Wir hatten keine Anhaltspunkte, weil die letzte Kombination ein Jahr her ist. Es ging um eine smarte Lösung für die Kombi und Parallel, damit wir dort eine gute Figur machen. Wir haben in der Kombi und im Parallelbewerb keine echten Spezialistinnen. Trotzdem hatte jede Läuferin genügend Möglichkeiten, um sich in den verschiedenen Disziplinen zu empfehlen.

Gab es Überlegungen, in der Kombination nicht das volle Starterkontingent von vier Läuferinnen auszuschöpfen?

Es sollte grundsätzlich der Anspruch des ÖSV sein, überall in voller Stärke am Start zu stehen.
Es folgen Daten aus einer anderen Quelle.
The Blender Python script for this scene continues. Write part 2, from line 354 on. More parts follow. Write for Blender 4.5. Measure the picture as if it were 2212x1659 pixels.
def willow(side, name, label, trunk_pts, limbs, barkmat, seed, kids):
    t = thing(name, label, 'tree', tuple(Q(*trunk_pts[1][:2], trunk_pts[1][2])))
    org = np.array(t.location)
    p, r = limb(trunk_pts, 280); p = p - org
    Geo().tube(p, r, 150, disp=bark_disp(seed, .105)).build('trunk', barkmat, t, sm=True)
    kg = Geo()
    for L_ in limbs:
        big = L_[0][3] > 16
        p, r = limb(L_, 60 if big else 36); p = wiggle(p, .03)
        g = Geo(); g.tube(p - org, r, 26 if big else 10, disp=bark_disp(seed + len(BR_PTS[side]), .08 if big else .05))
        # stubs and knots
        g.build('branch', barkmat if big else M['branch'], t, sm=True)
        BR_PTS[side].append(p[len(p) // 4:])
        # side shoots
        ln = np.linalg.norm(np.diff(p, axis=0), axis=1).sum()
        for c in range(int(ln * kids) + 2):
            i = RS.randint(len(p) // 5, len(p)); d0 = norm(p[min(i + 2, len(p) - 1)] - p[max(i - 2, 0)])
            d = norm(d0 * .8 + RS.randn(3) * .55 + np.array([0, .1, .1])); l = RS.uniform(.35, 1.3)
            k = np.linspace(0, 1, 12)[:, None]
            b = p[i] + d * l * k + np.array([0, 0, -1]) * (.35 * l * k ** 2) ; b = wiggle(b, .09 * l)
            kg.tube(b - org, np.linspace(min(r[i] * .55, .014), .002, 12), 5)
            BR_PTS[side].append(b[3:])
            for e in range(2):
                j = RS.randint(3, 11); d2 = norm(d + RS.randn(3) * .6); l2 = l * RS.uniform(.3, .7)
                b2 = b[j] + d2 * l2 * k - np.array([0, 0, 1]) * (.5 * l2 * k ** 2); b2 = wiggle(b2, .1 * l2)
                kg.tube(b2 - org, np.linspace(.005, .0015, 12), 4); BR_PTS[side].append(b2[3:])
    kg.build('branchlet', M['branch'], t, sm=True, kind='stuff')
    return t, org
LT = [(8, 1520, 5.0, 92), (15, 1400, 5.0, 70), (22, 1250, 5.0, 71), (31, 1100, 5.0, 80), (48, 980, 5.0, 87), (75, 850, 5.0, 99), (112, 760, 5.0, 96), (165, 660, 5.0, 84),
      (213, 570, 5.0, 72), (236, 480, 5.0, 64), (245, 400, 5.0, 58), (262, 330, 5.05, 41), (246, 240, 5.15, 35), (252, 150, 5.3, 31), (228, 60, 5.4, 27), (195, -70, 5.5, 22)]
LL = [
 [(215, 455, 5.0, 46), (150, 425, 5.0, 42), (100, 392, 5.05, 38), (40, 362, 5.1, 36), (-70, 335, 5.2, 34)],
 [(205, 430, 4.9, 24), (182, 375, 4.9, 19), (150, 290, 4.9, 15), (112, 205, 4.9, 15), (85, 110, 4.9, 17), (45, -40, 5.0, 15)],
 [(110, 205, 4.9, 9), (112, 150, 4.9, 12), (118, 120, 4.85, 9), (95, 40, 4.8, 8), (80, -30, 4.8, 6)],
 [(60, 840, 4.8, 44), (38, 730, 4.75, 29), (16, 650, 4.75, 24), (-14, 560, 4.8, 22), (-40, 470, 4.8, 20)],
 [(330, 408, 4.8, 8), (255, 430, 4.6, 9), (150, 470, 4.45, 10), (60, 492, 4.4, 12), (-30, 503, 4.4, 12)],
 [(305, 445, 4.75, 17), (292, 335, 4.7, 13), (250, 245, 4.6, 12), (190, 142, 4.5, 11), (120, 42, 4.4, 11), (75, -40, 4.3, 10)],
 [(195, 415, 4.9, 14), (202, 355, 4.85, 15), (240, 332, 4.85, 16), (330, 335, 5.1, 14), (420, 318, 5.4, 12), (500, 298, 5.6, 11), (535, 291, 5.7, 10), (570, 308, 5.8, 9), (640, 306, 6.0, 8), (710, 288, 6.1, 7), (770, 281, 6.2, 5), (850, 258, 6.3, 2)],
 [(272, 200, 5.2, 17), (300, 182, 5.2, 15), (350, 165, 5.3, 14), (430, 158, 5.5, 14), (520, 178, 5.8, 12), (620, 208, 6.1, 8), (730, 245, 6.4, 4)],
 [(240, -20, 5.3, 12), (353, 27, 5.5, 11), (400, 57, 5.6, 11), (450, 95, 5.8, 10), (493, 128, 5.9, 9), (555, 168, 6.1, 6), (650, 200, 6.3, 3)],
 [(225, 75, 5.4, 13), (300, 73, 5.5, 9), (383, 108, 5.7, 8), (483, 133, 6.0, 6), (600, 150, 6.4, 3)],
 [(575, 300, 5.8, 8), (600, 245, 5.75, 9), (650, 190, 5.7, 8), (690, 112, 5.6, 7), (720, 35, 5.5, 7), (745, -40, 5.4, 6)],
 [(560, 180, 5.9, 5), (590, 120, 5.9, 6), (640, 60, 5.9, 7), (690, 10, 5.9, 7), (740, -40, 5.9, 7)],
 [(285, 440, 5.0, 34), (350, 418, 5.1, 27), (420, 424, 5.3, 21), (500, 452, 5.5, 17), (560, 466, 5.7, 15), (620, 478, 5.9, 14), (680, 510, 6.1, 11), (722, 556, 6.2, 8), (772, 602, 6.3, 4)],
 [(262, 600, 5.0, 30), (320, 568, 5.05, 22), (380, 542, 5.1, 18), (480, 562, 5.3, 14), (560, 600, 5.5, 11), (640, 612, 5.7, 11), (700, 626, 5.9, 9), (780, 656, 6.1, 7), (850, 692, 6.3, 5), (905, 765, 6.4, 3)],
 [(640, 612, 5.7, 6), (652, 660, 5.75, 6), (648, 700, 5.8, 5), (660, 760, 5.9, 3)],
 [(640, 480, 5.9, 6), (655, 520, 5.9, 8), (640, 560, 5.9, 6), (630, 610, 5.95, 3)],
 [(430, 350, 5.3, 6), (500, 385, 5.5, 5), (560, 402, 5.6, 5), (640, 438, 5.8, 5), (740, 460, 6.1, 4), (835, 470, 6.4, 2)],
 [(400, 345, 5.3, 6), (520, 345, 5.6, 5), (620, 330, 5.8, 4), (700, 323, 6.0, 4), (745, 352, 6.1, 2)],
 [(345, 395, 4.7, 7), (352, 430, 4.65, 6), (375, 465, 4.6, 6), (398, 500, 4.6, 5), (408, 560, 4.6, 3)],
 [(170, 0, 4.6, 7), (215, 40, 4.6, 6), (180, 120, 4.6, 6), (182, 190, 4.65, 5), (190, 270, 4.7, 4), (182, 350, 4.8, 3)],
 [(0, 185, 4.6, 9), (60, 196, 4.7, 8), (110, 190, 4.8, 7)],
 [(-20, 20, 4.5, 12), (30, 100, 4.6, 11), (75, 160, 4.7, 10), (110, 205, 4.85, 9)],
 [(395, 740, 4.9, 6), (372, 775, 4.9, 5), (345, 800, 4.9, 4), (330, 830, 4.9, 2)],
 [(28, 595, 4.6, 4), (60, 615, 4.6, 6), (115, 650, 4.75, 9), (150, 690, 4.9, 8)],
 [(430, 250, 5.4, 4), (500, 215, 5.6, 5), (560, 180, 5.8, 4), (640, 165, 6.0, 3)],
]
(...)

Wir mussten jetzt halt sehr kreativ sein. Das Rennen ist aber ein bisschen eine Wundertüte.

Gehen Sie als Optimist oder eher als Realist in diese WM?

Ich bin eher realistisch. Alles andere wäre nicht gescheit. Nehmen wir die technischen Disziplinen: Wenn jemand bei einem Großereignis das erste Mal in seiner Karriere nach dem ersten Durchgang unter den Top drei ist, kommt es selten vor, dass er das auch im zweiten Lauf runterkriegt. Das muss man geübt haben. Da gibt’s relativ wenige in unserem Team.

FIS Alpine Skiing World Cup in Kranjska Gora

Katharina Liensberger war in jedem Saison-Slalom auf dem Stockerl.

Sie ist eine, die öfter in so einer Situation war und weiß, wie man das runterbringt. Natürlich muss es am Tag X passen. Aber sie ist definitiv eine Medaillenkandidatin. Bei den Einzelrennen Abfahrt und Super-G haben wir Läuferinnen, die gewonnen haben oder am Podium waren. Da geht’s darum, an dem Tag die Bestleistung abzurufen.

Wie sehr hat der Mannschaft der schwere Sturz von Nicole Schmidhofer zugesetzt?

Mit ihr ist schon früh unsere beste Speedfahrerin ausgefallen. Dann erwischt es Nina Ortlieb – die zweite Läuferin, die im letzten Jahr unsere einzigen Speedrennen gewonnen hat. Beide gehen natürlich ab. Wobei die Nachwirkungen weniger im mentalen Bereich zu suchen sind als im mathematischen. Es gibt weniger Top-Platzierungen, wenn zwei starke Läuferinnen fehlen. Unser Speed-Team ist geschwächt, wir schauen, dass wir es irgendwie kompensieren. Im Super-G ist uns das gut gelungen, in der Abfahrt ist es ein bisschen mau.

Women's Downhill

Liegt das nur an den prominenten Ausfällen?

Der Herbst war in unserem Team schon coronaverseucht, dann passieren die Stürze, dann haut’s die Stephanie Venier, gerade als sie wieder ins Fahren kommt. Ich will keine Ausreden suchen, aber heuer haben wir extrem viel Gegenwind. Wer weiß: Vielleicht öffnen sich plötzlich die Schleusen, wenn alle wieder zurückkommen. Es fehlt ja mit Conny Hütter eine weitere Siegerin, das darf man auch nicht vergessen.

Wie sehr gehen Ihnen die schweren Stürze Ihrer Läuferinnen nahe?

Man muss das in Wahrheit nüchtern sehen und sachlich analysieren: Warum ist ein Sturz passiert, hätte man ihn vermeiden können? So geht man als Trainer vor. Diese Stürze sind leider traurige Routine geworden.

Wie kann der Skisport sicherer werden?

Das Sicherste wäre, wir hätten keine Rennen mehr. Alle würden gesund bleiben. Über alles wurde diskutiert: Material, Kurssetzung, Pistenpräparierung, Terminplan, über dieses und jenes.

Hört sich so an, als wäre man mit dem Latein am Ende.

Prinzipiell ist für diese Bewegung auf Skiern keiner geboren. Der menschliche Körper ist nicht gemacht, um mit 100 km/h und Kräften von 3 G eine Piste hinunterzufahren. Man kann sich noch so gut darauf vorbereiten, aber so lange wir mit 100 km/h unterwegs sind, wird es immer Verletzungen geben.